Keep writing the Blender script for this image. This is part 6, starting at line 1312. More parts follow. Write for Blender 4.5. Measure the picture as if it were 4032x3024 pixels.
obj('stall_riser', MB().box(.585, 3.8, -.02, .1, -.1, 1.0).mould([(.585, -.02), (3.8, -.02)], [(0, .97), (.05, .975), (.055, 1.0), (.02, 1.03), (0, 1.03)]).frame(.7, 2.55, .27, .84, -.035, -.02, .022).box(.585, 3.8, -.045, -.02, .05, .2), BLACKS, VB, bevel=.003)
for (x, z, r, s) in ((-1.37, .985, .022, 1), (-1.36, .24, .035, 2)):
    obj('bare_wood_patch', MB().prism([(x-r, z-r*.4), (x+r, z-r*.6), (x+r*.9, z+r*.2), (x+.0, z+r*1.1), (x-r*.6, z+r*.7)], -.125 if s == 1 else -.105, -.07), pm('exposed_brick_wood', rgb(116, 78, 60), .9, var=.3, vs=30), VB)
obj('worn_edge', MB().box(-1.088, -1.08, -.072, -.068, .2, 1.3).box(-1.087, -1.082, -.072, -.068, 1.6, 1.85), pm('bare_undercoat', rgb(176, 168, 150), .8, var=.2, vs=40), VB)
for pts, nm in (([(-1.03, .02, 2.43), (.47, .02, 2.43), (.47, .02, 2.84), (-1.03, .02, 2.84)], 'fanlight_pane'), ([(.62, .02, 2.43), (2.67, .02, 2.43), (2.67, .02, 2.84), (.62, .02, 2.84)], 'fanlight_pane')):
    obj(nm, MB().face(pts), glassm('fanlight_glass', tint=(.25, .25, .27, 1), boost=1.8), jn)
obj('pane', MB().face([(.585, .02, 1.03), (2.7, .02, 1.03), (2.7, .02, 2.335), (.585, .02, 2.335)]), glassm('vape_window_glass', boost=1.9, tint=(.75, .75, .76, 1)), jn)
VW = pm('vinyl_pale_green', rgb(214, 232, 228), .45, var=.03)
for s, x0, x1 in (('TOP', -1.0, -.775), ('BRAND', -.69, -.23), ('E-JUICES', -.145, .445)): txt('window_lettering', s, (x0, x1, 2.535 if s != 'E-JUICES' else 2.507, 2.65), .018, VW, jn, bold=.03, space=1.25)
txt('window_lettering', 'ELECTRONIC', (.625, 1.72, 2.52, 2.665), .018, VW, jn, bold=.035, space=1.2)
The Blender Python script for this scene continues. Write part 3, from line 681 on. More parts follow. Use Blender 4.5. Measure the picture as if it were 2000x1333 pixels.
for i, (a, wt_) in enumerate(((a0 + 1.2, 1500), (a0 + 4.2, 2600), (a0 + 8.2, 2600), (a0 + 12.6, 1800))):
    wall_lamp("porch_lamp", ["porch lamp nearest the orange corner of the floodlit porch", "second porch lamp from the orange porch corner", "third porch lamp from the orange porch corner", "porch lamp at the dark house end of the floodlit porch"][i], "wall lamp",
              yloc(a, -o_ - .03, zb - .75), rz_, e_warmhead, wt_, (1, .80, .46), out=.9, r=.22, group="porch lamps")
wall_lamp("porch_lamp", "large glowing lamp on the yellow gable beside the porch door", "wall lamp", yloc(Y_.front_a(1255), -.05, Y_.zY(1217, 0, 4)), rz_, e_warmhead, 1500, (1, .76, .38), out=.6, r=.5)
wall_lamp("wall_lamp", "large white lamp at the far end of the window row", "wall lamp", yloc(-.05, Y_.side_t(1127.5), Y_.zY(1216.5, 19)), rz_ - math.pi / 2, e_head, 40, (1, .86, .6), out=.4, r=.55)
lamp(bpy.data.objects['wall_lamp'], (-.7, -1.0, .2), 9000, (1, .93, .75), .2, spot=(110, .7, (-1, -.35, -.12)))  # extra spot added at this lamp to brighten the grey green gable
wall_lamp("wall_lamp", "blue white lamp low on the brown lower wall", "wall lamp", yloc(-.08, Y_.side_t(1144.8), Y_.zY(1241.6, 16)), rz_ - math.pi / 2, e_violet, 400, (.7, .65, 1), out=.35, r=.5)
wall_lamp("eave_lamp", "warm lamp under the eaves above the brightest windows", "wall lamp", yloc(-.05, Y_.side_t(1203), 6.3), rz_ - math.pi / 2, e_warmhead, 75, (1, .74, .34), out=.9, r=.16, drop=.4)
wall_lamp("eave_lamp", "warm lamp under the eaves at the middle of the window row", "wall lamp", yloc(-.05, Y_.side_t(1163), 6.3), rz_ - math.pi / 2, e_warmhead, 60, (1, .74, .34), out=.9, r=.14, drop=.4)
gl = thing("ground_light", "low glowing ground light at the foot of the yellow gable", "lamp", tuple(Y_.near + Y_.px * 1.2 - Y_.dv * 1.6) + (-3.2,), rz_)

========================

• **Task to complete**
Copy the entries above exactly, leaving none out.

• **Response to this task**
Keep writing the Blender script for this image. This is part 6, starting at line 1312. More parts follow. Write for Blender 4.5. Measure the picture as if it were 4032x3024 pixels.
obj('stall_riser', MB().box(.585, 3.8, -.02, .1, -.1, 1.0).mould([(.585, -.02), (3.8, -.02)], [(0, .97), (.05, .975), (.055, 1.0), (.02, 1.03), (0, 1.03)]).frame(.7, 2.55, .27, .84, -.035, -.02, .022).box(.585, 3.8, -.045, -.02, .05, .2), BLACKS, VB, bevel=.003)
for (x, z, r, s) in ((-1.37, .985, .022, 1), (-1.36, .24, .035, 2)):
    obj('bare_wood_patch', MB().prism([(x-r, z-r*.4), (x+r, z-r*.6), (x+r*.9, z+r*.2), (x+.0, z+r*1.1), (x-r*.6, z+r*.7)], -.125 if s == 1 else -.105, -.07), pm('exposed_brick_wood', rgb(116, 78, 60), .9, var=.3, vs=30), VB)
obj('worn_edge', MB().box(-1.088, -1.08, -.072, -.068, .2, 1.3).box(-1.087, -1.082, -.072, -.068, 1.6, 1.85), pm('bare_undercoat', rgb(176, 168, 150), .8, var=.2, vs=40), VB)
for pts, nm in (([(-1.03, .02, 2.43), (.47, .02, 2.43), (.47, .02, 2.84), (-1.03, .02, 2.84)], 'fanlight_pane'), ([(.62, .02, 2.43), (2.67, .02, 2.43), (2.67, .02, 2.84), (.62, .02, 2.84)], 'fanlight_pane')):
    obj(nm, MB().face(pts), glassm('fanlight_glass', tint=(.25, .25, .27, 1), boost=1.8), jn)
obj('pane', MB().face([(.585, .02, 1.03), (2.7, .02, 1.03), (2.7, .02, 2.335), (.585, .02, 2.335)]), glassm('vape_window_glass', boost=1.9, tint=(.75, .75, .76, 1)), jn)
VW = pm('vinyl_pale_green', rgb(214, 232, 228), .45, var=.03)
for s, x0, x1 in (('TOP', -1.0, -.775), ('BRAND', -.69, -.23), ('E-JUICES', -.145, .445)): txt('window_lettering', s, (x0, x1, 2.535 if s != 'E-JUICES' else 2.507, 2.65), .018, VW, jn, bold=.03, space=1.25)
txt('window_lettering', 'ELECTRONIC', (.625, 1.72, 2.52, 2.665), .018, VW, jn, bold=.035, space=1.2)
The Blender Python script for this scene continues. Write part 3, from line 681 on. More parts follow. Use Blender 4.5. Measure the picture as if it were 2000x1333 pixels.
for i, (a, wt_) in enumerate(((a0 + 1.2, 1500), (a0 + 4.2, 2600), (a0 + 8.2, 2600), (a0 + 12.6, 1800))):
    wall_lamp("porch_lamp", ["porch lamp nearest the orange corner of the floodlit porch", "second porch lamp from the orange porch corner", "third porch lamp from the orange porch corner", "porch lamp at the dark house end of the floodlit porch"][i], "wall lamp",
              yloc(a, -o_ - .03, zb - .75), rz_, e_warmhead, wt_, (1, .80, .46), out=.9, r=.22, group="porch lamps")
wall_lamp("porch_lamp", "large glowing lamp on the yellow gable beside the porch door", "wall lamp", yloc(Y_.front_a(1255), -.05, Y_.zY(1217, 0, 4)), rz_, e_warmhead, 1500, (1, .76, .38), out=.6, r=.5)
wall_lamp("wall_lamp", "large white lamp at the far end of the window row", "wall lamp", yloc(-.05, Y_.side_t(1127.5), Y_.zY(1216.5, 19)), rz_ - math.pi / 2, e_head, 40, (1, .86, .6), out=.4, r=.55)
lamp(bpy.data.objects['wall_lamp'], (-.7, -1.0, .2), 9000, (1, .93, .75), .2, spot=(110, .7, (-1, -.35, -.12)))  # extra spot added at this lamp to brighten the grey green gable
wall_lamp("wall_lamp", "blue white lamp low on the brown lower wall", "wall lamp", yloc(-.08, Y_.side_t(1144.8), Y_.zY(1241.6, 16)), rz_ - math.pi / 2, e_violet, 400, (.7, .65, 1), out=.35, r=.5)
wall_lamp("eave_lamp", "warm lamp under the eaves above the brightest windows", "wall lamp", yloc(-.05, Y_.side_t(1203), 6.3), rz_ - math.pi / 2, e_warmhead, 75, (1, .74, .34), out=.9, r=.16, drop=.4)
wall_lamp("eave_lamp", "warm lamp under the eaves at the middle of the window row", "wall lamp", yloc(-.05, Y_.side_t(1163), 6.3), rz_ - math.pi / 2, e_warmhead, 60, (1, .74, .34), out=.9, r=.14, drop=.4)
gl = thing("ground_light", "low glowing ground light at the foot of the yellow gable", "lamp", tuple(Y_.near + Y_.px * 1.2 - Y_.dv * 1.6) + (-3.2,), rz_)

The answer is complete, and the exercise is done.